For those looking for a good substitute, I've switched to Sublime Text and so far I've gotten it to pretty much a near-perfect replica of the original. Kind of surprising to me how much of the Atom UI was built to mimic the Sublime interface.
I also tried VSCode, but was never really quite able to get into the interface the same way. For a while I tried customizing the interface with plugins like CustomizeUI, but Microsoft broke those recently, and I've been happier with Sublime.
> was never really quite able to get the [VS Code] interface the same way
You're at least the 3rd person I've seen make that observation in this thread. I don't get how VS Code made this so hard, isn't it fundamentally built on a fork of Atom's core? The CSS and JS customization seemed more capable and accessible in Atom somehow.
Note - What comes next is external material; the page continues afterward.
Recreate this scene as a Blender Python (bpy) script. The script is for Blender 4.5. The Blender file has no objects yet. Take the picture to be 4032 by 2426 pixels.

I've heard only good things about the Sublime Text UX for literally a decade or more, but is it "hackable" in the way that Atom and VS Code are? Emacs-like hack-ability with less esoteric scripting (and a better UX out-of-the-box) is exactly what attracted me to Atom in the first place.
Atom extensions are like script tags added to the page, while VS Code runs all extensions in a single separate process and gives them a limited API.
That means that in VS Code actions like "right click to open context menu" or "type in Command Palette to filter commands" are instantaneous regardless of your extensions, as no extension code gets run. But extensions can't change the layout of the editor, or really do anything not exposed by the API.
> I've heard only good things about the Sublime Text UX for literally a decade or more, but is it "hackable" in the way that Atom and VS Code are?
The vast majority of the UI uses a custom GUI toolkit and doesn't have any API, though you can theme it. There's a few things that are extensible in limited ways: the command palette, text phantoms, input boxes, html sheets, etc. So no it's not generally hackable.
It is so noticeable how different they are in speed. I’ve worked in Sublime for many years now (and continue to for most projects) but will switch to VSCode whenever I want to hack on some Go, since the LSP stuff works so well there. I constantly find myself messing things up due to input latency.
I also tried VSCode, but was never really quite able to get into the interface the same way. For a while I tried customizing the interface with plugins like CustomizeUI, but Microsoft broke those recently, and I've been happier with Sublime.